__Provided material__:
** BEGIN **
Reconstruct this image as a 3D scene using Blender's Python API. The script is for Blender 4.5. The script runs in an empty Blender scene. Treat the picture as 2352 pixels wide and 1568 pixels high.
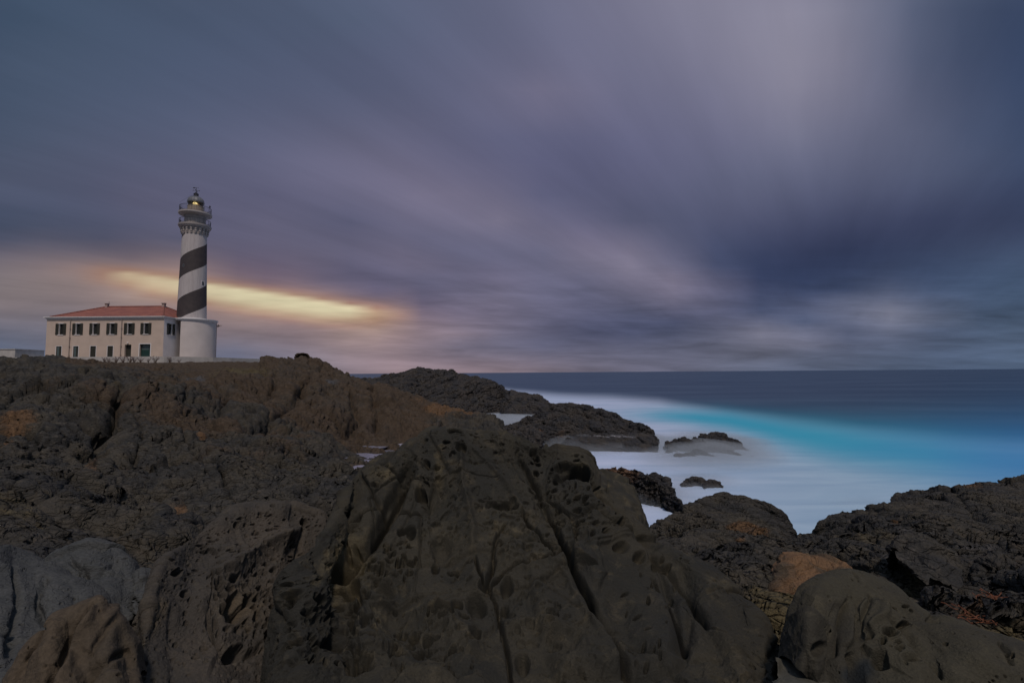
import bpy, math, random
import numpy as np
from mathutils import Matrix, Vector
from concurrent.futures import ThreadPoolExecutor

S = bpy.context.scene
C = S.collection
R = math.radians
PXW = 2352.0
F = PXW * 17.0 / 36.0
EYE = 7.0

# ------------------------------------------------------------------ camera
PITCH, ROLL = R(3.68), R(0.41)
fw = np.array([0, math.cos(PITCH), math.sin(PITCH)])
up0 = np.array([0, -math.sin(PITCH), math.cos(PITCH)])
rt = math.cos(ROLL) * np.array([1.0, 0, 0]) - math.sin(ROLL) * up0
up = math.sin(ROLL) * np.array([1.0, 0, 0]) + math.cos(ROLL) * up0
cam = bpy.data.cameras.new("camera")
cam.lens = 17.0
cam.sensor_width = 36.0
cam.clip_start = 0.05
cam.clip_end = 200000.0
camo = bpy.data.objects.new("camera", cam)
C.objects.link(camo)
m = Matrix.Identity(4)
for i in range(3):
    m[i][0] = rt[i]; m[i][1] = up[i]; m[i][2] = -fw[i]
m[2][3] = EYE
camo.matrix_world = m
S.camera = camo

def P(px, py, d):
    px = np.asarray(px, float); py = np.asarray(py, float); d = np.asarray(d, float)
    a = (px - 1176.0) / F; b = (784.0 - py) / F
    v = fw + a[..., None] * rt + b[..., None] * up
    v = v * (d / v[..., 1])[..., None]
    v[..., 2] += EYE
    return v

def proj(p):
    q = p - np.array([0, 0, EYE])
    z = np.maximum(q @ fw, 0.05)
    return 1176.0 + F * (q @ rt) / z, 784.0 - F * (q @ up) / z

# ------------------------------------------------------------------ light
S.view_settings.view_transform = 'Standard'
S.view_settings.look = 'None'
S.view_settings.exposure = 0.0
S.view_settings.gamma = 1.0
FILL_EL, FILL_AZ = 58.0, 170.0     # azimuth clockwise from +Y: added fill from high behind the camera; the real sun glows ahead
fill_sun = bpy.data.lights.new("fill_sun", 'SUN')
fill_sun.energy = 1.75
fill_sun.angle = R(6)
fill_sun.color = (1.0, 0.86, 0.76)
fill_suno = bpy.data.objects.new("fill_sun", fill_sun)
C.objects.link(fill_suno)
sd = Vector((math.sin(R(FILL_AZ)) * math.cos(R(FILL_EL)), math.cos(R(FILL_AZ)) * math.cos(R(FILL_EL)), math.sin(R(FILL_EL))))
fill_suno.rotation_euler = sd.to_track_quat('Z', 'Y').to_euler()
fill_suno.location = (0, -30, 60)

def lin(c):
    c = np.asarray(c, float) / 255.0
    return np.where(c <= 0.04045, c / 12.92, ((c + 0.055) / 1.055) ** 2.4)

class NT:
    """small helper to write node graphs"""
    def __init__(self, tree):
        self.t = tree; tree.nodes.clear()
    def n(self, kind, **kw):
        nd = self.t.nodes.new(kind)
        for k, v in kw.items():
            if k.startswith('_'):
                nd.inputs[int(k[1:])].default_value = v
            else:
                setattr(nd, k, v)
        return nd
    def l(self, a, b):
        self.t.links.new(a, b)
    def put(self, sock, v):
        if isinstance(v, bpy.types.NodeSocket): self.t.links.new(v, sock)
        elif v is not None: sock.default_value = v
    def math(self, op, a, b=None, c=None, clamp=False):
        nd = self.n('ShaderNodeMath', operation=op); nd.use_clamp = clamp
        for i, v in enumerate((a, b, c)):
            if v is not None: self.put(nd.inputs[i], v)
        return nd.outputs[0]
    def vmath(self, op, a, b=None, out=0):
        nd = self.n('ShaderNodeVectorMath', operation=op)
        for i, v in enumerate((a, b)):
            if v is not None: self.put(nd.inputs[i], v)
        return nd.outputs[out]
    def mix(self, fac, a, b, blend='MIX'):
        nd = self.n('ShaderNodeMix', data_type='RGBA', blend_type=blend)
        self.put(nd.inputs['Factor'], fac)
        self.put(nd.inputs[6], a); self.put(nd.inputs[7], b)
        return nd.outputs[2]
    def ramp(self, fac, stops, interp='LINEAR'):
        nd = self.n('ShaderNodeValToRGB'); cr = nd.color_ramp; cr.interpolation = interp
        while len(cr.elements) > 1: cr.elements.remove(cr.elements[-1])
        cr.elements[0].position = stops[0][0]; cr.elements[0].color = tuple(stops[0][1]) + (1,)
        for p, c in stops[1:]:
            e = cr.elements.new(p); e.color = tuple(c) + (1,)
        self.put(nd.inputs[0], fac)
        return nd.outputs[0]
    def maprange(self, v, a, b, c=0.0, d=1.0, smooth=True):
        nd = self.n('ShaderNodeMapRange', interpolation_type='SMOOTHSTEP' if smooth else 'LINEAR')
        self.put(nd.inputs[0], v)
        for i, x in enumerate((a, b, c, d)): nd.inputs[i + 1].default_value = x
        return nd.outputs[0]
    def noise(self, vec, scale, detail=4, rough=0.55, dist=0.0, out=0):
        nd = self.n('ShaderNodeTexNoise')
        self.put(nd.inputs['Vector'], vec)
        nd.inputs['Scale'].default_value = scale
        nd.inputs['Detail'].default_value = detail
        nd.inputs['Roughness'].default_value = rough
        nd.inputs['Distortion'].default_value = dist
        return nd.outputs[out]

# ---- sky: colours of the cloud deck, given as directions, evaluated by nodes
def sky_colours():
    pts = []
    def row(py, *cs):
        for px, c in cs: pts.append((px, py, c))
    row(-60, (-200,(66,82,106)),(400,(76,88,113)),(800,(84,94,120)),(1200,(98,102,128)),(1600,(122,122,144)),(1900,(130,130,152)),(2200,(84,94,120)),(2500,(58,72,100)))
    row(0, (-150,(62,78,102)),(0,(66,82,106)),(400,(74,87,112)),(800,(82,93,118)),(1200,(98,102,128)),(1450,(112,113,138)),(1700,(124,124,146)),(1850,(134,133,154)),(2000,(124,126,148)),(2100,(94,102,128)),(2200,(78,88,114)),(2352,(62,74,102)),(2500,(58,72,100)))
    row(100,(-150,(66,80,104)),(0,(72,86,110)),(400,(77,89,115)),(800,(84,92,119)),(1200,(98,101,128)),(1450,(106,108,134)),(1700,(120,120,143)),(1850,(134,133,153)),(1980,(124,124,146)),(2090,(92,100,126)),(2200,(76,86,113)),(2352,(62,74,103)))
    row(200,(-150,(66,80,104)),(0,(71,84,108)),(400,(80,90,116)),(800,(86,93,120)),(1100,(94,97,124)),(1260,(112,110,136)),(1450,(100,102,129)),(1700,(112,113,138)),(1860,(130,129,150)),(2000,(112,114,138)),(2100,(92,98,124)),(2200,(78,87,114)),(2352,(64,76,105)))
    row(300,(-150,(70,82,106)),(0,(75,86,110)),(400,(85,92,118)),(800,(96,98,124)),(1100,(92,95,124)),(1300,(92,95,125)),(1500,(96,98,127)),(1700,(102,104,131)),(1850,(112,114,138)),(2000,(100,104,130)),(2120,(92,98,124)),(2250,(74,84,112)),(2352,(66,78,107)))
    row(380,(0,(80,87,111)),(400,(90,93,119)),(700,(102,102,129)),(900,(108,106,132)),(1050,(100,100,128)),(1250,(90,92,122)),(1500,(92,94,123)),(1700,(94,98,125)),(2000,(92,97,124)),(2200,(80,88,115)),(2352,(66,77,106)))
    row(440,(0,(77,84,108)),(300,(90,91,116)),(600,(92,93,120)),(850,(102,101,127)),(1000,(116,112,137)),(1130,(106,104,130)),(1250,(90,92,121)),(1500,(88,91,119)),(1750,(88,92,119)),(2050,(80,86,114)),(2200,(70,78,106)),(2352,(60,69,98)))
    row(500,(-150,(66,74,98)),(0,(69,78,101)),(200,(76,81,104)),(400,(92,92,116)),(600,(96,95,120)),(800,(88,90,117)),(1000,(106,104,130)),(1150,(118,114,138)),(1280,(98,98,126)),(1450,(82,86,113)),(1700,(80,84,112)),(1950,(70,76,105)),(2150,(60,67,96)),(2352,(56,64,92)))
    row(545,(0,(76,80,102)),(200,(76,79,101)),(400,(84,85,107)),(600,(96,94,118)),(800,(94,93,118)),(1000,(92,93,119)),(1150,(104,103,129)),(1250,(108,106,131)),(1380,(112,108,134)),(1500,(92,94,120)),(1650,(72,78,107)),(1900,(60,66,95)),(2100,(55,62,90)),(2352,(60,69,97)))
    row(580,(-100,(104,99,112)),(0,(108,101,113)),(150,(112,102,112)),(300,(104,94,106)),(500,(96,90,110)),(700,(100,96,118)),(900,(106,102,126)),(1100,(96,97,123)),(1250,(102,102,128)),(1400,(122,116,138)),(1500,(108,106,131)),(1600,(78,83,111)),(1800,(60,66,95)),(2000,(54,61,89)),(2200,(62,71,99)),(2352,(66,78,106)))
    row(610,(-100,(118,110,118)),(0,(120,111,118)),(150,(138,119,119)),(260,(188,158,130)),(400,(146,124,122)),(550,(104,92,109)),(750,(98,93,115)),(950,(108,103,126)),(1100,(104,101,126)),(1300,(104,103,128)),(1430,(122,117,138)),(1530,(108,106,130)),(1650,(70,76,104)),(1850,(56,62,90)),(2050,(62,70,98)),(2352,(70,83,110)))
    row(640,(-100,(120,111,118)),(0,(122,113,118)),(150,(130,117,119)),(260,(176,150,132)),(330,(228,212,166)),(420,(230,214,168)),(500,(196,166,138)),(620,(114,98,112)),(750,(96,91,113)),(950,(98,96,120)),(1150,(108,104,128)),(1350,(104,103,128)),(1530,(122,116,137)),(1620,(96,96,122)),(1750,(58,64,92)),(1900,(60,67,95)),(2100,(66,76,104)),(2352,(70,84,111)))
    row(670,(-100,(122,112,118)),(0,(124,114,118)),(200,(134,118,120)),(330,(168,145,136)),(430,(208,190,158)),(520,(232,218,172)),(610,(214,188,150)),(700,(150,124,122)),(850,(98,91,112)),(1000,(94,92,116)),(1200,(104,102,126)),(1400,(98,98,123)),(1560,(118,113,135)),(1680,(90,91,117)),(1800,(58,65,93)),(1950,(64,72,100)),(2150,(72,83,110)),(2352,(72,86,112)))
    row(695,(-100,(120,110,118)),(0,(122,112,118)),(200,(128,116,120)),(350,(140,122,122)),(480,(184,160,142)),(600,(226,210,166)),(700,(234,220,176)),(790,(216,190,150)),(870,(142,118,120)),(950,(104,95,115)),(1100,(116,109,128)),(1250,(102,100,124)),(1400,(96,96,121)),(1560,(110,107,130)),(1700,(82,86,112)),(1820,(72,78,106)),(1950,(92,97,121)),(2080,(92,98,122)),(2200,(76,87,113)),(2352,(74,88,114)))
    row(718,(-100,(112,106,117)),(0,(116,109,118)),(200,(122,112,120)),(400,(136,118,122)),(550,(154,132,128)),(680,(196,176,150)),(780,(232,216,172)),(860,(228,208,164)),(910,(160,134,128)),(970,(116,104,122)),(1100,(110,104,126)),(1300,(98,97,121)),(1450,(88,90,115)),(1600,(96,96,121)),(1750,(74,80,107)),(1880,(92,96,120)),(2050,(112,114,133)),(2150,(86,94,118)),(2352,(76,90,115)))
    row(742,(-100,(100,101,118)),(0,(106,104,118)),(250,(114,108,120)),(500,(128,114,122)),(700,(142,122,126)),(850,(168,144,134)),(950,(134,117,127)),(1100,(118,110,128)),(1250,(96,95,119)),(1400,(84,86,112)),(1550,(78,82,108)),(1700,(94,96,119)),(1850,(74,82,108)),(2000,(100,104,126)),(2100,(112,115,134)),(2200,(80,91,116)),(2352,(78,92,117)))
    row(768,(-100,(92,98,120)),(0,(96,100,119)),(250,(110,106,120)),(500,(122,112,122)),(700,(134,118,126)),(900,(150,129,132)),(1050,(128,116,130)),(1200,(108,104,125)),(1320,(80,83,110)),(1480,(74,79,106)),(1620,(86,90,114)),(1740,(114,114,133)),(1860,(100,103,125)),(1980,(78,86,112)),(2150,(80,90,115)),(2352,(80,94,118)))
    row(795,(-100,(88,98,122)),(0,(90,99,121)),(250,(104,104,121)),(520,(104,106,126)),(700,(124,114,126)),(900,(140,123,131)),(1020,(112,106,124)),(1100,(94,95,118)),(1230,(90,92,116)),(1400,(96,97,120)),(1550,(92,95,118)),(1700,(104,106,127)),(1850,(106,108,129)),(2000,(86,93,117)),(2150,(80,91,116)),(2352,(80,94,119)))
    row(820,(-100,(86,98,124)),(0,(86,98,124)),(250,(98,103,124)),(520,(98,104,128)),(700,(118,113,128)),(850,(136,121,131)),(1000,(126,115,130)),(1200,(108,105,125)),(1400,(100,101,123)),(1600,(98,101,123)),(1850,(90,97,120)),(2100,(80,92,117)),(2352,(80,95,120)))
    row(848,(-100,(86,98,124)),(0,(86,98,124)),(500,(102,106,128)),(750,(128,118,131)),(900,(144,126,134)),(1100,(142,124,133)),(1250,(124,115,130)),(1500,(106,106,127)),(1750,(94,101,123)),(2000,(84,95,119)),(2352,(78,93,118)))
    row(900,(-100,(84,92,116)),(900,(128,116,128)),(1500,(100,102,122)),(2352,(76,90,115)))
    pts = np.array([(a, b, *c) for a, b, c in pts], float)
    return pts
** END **
__What is needed__:
Say how many lines contain the string "scene", giving nothing but the count.

__The solution__:
2